AI then notes that: The Verdict on Belavkin and Landsman... Your critique cuts right through the abstract you shared. The authors are attempting to use Belavkin’s mathematics to manufacture a "single history" (the past trajectory of particles) out of a "wave-like future."But because they are trying to do this using the tools of standard quantum mechanics (separable Hilbert spaces and von Neumann algebras), they are still fundamentally trying to convert a probability distribution into a concrete physical reality. If you do not buy the statistical trick, then Belavkin's "beables" look less like a pure ontology and more like a mathematical patch designed to force a quantum wave to behave like a classical particle.

The conversation then veered off the abstract.  A very, very long and useful conversation followed.  I need to write another paper as I realised a lot of points in the discussion.  I have a ~2018 negative mass paper which explains dark matter and dark energy.  Published at the same time as Farnes similar paper. I have not mentioned it recently but today realised I can revisit the idea.  Talking to AI was very liberating as it is very welcoming of weird ideas!  I have long supported Penrose's CCC idea but some main features are not essential in my own Rasch metric model and I have not even thought about using my own model.  My Rasch model gets a CCC-type node without needing zero mass at the node.  Also my model does not need conformal scaling.  Also it is very plausible that there are multiple nodes not just a single node.  My model needs very low density rather than zero mass.  In Penrose's version smooth and continuous conformal scaling is required but there is a paradox that there are some big changes through the node. High entropy before and low entropy after.  I then noted the high density BHs are the complement of low density CCC nodes.  Working with AI, I suggested that BHs and nodes could be linked by Einstein-Rosen bridges.  The flow of matter would be from BH to node.  At the nodes matter could re-populate the low density zone/node with matter from the BHs. Further, t'Hooft theorised that parity changes after passage through a BH.  This could make the matter re-populating low density areas to have negative mass.  So my old idea is more plausible to me again.  If this happens on a smaller scale it could fit in with continual populating of inter-galactic space with negative mass dark energy.  (Although in my dark energy model simulation, re-population was unnecessary, though it was in Farnes method.)

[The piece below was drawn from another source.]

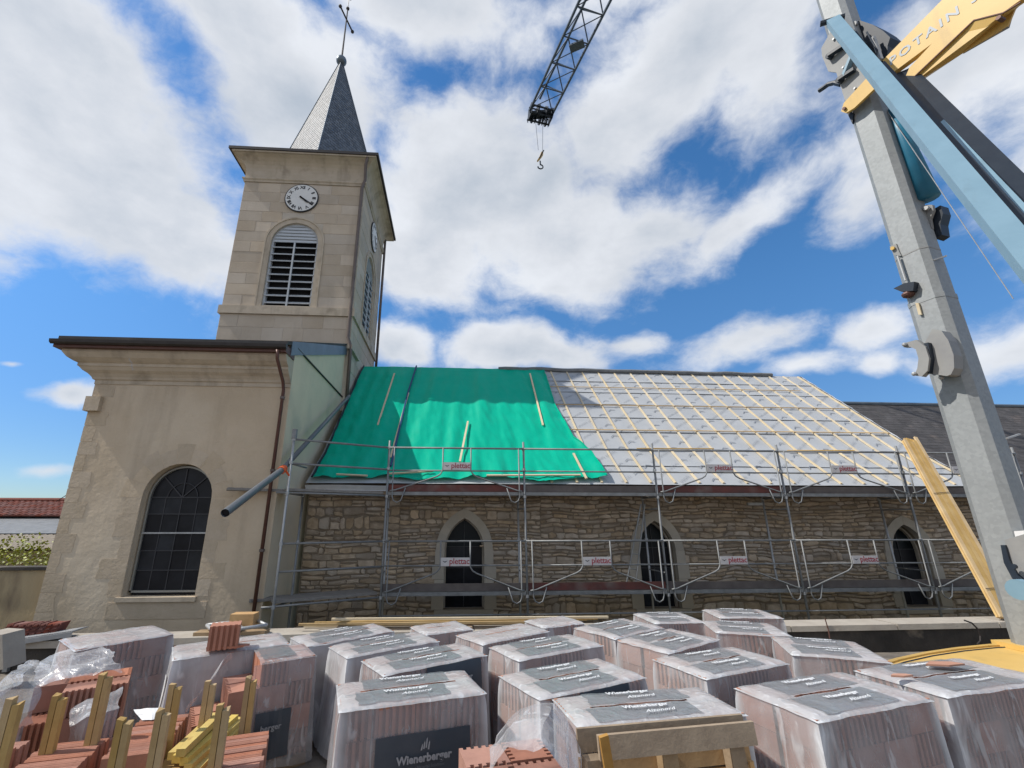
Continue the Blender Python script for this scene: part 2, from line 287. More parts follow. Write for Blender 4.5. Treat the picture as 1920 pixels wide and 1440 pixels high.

Also, AI suggested that my model of producing antiparticles might be similar to what QFT uses with its creation and annihilation operators to balance the books in interactions.
AI says ...In QFT, this is a purely mathematical trick where "virtual antiparticles" are drawn on paper to cancel out the forward-moving field leaking past the light cone.
and ... In your framework, this cancellation is driven by a real physical fluid. The positive mass-energy flux is balanced by real, negative-mass preons traveling backward in time.
This eliminates the 10^120 crisis as there is a finmite number of paarticle in my model.